** Begin **

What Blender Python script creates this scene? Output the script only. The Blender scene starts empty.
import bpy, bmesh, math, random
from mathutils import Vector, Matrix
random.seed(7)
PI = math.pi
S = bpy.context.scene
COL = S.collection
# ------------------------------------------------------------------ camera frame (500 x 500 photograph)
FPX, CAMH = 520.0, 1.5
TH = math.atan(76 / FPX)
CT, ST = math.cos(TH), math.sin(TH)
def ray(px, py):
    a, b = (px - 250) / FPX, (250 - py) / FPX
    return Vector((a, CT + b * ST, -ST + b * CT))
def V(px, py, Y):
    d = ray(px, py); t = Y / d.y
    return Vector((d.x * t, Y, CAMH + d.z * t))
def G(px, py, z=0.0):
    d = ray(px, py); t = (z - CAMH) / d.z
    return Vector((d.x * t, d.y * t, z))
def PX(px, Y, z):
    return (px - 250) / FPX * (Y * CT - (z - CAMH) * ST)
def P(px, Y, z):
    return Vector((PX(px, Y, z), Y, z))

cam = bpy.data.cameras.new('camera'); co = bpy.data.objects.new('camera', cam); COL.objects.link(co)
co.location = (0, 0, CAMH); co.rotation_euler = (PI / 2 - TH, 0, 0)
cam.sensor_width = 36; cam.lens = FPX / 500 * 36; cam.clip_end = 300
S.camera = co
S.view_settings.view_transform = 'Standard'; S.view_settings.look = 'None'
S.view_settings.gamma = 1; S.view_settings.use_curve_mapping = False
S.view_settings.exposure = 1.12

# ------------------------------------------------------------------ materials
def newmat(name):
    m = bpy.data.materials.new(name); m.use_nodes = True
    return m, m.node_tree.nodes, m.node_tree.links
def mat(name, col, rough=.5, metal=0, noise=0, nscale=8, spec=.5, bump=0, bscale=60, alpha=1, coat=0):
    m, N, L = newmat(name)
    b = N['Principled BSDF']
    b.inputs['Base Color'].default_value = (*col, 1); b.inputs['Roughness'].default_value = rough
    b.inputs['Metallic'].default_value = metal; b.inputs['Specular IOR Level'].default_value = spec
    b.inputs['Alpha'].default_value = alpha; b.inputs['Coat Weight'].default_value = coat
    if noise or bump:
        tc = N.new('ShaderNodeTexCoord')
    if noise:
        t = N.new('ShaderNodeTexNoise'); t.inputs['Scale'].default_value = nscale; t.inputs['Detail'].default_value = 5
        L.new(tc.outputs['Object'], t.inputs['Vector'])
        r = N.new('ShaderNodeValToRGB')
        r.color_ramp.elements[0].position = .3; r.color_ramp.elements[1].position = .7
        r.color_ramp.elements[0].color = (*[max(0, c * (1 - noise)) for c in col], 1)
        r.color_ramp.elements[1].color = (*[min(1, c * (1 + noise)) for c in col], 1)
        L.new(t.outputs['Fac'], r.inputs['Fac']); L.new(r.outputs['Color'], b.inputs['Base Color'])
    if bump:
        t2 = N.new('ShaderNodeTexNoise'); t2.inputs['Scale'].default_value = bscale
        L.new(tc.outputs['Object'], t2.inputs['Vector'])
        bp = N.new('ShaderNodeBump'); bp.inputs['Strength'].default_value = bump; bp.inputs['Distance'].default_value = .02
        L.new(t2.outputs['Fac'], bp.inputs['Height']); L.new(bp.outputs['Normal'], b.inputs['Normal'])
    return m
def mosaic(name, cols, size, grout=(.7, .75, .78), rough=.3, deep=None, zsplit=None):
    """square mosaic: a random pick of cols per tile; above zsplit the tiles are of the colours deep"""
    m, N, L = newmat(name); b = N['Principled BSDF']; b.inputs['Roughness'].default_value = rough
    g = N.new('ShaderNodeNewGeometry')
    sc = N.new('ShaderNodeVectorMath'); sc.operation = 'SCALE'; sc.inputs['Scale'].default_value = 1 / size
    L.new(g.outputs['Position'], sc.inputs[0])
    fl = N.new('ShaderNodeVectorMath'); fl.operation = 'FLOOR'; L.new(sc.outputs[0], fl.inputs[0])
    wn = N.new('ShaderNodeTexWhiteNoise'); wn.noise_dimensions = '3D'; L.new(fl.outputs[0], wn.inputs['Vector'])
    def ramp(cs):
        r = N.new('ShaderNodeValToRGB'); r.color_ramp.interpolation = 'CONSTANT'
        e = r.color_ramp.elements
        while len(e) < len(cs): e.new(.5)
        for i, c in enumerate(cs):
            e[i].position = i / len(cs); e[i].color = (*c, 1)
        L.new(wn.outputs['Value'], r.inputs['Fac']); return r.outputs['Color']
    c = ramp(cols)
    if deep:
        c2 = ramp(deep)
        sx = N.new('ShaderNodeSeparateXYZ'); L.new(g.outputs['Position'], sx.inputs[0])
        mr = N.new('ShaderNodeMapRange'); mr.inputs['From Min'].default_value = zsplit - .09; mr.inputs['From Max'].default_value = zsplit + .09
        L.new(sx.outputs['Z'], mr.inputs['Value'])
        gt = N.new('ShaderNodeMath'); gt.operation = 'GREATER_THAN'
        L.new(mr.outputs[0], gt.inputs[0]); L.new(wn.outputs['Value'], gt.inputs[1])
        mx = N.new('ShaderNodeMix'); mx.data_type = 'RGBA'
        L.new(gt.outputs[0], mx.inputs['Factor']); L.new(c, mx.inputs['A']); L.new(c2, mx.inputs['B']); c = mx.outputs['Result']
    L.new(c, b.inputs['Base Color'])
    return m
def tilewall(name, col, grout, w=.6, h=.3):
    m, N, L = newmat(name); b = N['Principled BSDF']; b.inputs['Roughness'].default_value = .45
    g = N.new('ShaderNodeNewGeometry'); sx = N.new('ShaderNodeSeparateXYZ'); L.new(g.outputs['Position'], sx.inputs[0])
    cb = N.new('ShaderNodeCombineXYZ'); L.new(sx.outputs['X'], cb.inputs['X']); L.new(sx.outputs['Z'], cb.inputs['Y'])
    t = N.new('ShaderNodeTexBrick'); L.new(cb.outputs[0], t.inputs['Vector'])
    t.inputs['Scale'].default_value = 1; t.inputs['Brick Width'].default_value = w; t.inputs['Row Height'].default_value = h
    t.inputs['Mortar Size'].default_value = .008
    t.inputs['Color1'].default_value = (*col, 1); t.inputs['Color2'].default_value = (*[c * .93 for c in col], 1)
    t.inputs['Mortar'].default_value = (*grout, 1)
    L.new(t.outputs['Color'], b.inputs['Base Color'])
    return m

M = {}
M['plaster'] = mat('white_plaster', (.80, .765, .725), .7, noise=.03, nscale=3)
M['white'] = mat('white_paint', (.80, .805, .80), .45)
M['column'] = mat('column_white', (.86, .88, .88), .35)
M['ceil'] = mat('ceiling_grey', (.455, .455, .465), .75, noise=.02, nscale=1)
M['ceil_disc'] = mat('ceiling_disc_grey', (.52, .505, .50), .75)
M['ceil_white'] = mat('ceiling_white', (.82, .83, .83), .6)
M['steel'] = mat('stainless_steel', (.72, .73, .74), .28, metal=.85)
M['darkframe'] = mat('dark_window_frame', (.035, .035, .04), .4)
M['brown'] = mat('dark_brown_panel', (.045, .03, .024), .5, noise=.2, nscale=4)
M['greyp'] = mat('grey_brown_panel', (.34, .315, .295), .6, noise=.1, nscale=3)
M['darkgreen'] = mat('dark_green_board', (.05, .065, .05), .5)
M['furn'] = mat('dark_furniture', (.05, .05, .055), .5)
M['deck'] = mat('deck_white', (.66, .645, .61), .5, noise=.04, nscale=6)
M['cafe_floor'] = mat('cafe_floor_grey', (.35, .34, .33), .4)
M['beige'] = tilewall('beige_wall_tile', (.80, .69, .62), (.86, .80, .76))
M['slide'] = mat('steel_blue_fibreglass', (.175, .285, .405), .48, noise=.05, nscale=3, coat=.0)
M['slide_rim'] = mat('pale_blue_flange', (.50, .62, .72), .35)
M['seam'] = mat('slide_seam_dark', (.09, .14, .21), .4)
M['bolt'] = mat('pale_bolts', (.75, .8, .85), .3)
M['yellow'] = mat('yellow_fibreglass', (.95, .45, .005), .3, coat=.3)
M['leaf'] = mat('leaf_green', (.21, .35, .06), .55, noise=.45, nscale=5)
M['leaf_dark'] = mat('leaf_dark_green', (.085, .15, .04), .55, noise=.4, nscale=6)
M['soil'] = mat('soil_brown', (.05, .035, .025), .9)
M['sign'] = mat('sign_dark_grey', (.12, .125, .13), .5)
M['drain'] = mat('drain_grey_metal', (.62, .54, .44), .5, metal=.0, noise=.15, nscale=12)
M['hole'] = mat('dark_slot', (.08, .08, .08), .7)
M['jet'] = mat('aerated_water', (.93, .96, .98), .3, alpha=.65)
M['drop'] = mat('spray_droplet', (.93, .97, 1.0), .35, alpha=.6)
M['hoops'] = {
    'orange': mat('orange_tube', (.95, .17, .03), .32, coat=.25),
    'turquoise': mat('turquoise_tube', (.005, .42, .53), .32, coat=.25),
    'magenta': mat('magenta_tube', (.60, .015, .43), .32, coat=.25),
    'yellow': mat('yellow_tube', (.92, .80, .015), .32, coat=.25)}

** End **

Starting at the first line of the material above, reproduce each line exactly up to and including the line with "S.view_settings.exposure = 1.12".

What Blender Python script creates this scene? Output the script only. The Blender scene starts empty.
import bpy, bmesh, math, random
from mathutils import Vector, Matrix
random.seed(7)
PI = math.pi
S = bpy.context.scene
COL = S.collection
# ------------------------------------------------------------------ camera frame (500 x 500 photograph)
FPX, CAMH = 520.0, 1.5
TH = math.atan(76 / FPX)
CT, ST = math.cos(TH), math.sin(TH)
def ray(px, py):
    a, b = (px - 250) / FPX, (250 - py) / FPX
    return Vector((a, CT + b * ST, -ST + b * CT))
def V(px, py, Y):
    d = ray(px, py); t = Y / d.y
    return Vector((d.x * t, Y, CAMH + d.z * t))
def G(px, py, z=0.0):
    d = ray(px, py); t = (z - CAMH) / d.z
    return Vector((d.x * t, d.y * t, z))
def PX(px, Y, z):
    return (px - 250) / FPX * (Y * CT - (z - CAMH) * ST)
def P(px, Y, z):
    return Vector((PX(px, Y, z), Y, z))

cam = bpy.data.cameras.new('camera'); co = bpy.data.objects.new('camera', cam); COL.objects.link(co)
co.location = (0, 0, CAMH); co.rotation_euler = (PI / 2 - TH, 0, 0)
cam.sensor_width = 36; cam.lens = FPX / 500 * 36; cam.clip_end = 300
S.camera = co
S.view_settings.view_transform = 'Standard'; S.view_settings.look = 'None'
S.view_settings.gamma = 1; S.view_settings.use_curve_mapping = False
S.view_settings.exposure = 1.12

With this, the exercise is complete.